▸ **Description of the task**: Reproduce, please, only the lines from the first line below to the line containing "except Exception: pass", inclusive.
____
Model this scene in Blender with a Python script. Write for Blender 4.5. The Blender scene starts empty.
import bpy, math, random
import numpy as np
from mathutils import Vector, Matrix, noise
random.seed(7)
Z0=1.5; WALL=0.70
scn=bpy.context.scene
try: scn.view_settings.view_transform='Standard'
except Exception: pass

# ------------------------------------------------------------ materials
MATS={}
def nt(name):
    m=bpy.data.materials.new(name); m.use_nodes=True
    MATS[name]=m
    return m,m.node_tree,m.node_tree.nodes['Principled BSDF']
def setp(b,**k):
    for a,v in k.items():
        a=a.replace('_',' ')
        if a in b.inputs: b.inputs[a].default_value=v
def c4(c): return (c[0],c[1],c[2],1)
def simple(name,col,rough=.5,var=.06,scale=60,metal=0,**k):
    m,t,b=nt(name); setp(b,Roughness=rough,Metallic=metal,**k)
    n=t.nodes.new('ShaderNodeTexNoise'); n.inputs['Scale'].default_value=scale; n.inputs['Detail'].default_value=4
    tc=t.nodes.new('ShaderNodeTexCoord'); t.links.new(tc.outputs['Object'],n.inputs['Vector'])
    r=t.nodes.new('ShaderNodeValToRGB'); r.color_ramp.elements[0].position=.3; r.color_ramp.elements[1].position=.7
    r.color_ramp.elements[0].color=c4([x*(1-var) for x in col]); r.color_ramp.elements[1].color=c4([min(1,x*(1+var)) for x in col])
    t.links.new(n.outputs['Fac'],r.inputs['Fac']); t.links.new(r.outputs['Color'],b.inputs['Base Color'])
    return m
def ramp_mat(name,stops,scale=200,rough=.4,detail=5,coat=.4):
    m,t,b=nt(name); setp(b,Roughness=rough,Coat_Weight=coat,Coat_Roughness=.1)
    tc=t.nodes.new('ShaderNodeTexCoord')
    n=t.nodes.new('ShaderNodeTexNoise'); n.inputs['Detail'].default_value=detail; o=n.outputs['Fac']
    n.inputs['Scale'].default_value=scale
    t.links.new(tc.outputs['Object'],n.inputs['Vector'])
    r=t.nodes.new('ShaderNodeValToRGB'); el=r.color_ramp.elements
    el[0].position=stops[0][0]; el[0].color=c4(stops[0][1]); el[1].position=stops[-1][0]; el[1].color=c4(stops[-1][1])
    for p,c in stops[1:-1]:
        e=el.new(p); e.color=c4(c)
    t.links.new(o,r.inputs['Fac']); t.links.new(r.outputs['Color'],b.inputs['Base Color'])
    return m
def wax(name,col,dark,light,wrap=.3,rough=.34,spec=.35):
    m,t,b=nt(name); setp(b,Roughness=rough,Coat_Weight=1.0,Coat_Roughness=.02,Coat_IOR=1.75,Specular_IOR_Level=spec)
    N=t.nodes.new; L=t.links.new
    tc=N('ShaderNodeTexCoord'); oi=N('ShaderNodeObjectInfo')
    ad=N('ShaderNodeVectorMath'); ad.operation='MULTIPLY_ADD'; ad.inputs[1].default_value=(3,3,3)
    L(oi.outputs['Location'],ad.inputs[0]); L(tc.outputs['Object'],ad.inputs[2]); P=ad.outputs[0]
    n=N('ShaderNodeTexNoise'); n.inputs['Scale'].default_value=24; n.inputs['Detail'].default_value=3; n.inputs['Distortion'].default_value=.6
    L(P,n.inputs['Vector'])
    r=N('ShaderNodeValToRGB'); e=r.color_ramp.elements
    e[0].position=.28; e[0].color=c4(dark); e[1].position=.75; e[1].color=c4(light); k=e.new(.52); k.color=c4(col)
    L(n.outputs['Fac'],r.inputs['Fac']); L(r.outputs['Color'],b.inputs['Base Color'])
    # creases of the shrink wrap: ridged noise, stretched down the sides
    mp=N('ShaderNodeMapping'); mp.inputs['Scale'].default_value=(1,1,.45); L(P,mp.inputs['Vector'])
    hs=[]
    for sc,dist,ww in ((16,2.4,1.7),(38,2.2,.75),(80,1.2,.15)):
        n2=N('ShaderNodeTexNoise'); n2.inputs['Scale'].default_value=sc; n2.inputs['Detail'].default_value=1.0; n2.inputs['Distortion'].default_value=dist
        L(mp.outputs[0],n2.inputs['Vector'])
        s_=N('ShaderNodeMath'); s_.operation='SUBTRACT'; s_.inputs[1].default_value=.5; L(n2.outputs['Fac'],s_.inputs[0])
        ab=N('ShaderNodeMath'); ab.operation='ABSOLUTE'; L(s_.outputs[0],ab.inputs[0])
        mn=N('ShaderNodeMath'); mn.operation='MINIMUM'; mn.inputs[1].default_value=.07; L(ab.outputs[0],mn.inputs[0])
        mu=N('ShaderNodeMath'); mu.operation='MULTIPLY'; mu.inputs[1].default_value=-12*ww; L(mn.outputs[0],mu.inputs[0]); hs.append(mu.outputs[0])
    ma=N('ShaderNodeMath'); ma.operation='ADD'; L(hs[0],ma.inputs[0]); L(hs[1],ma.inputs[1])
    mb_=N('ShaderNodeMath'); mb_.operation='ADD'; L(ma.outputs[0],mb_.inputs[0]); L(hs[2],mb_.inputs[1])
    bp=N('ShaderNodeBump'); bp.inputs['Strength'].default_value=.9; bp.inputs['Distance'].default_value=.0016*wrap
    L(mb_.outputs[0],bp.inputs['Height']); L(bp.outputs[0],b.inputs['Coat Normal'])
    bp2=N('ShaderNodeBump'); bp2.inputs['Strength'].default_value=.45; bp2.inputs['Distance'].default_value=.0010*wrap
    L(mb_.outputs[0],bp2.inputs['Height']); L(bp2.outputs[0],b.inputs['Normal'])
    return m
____
▸ **Written response**:
Model this scene in Blender with a Python script. Write for Blender 4.5. The Blender scene starts empty.
import bpy, math, random
import numpy as np
from mathutils import Vector, Matrix, noise
random.seed(7)
Z0=1.5; WALL=0.70
scn=bpy.context.scene
try: scn.view_settings.view_transform='Standard'
except Exception: pass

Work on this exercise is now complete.